Em brevíssimo resumo exemplificativo, lembramos que na Região 4 o Guaicuy ampliou o atendimento em termos de comunidade atendidas em 250%, saindo de nove comunidades mapeadas pelo MP para 23 atendidas atualmente e na Região 5 ampliou o atendimento em termos de comunidade atendidas em mais de 300%, saindo de 23 comunidades mapeadas pelo MP para 86 atendidas atualmente.

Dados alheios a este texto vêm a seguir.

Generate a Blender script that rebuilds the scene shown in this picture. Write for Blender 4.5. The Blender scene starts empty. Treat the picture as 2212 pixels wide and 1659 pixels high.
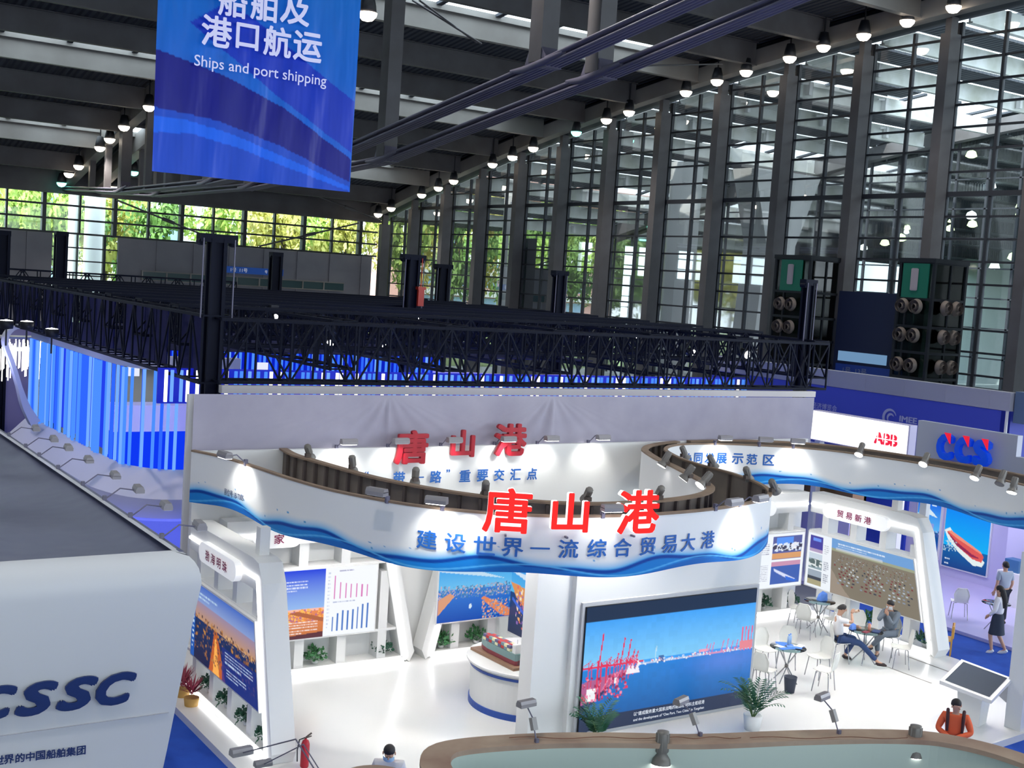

Podemos sintetizar algumas ações da Assessoria Técnica, que já consumiram muito tempo de trabalho das equipes e dedicação das pessoas atingidas, mas que ainda estão em andamento, a saber:
. Apoio na organização social e territorial das pessoas atingidas; visibilidade para Povos e Comunidades Tradicionais;
. identificação de problemas relacionados ao PTR (poligonais, documentação) e busca de soluções;
. organização da Consulta Popular do Anexo 1.3 e permanente busca de informações sobre os projetos;
. apoio na construção do entendimento sobre a Governança do Anexo 1.1;
. levantamento e identificação de danos individuais e coletivos;
. informações e formações sobre o Plano de Reparação Ambiental;
. acompanhamento e identificação de problemas nos Estudos de Risco à Saúde;
. análises de águas e peixes.
Por todo o exposto, vimos, por meio do presente Manifesto, reivindicar uma solução para a continuidade das ATIs do Paraopeba, ressaltando que já foi feito um Plano de Desmobilização gradual que garante o atendimento às pessoas atingidas. Esse plano pode ser revisto e intensificado, mas qualquer ação neste sentido requer tempo e condições de planejamento da gestão das ATIs e planejamento das consequências no trabalho em conjunto com as pessoas atingidas.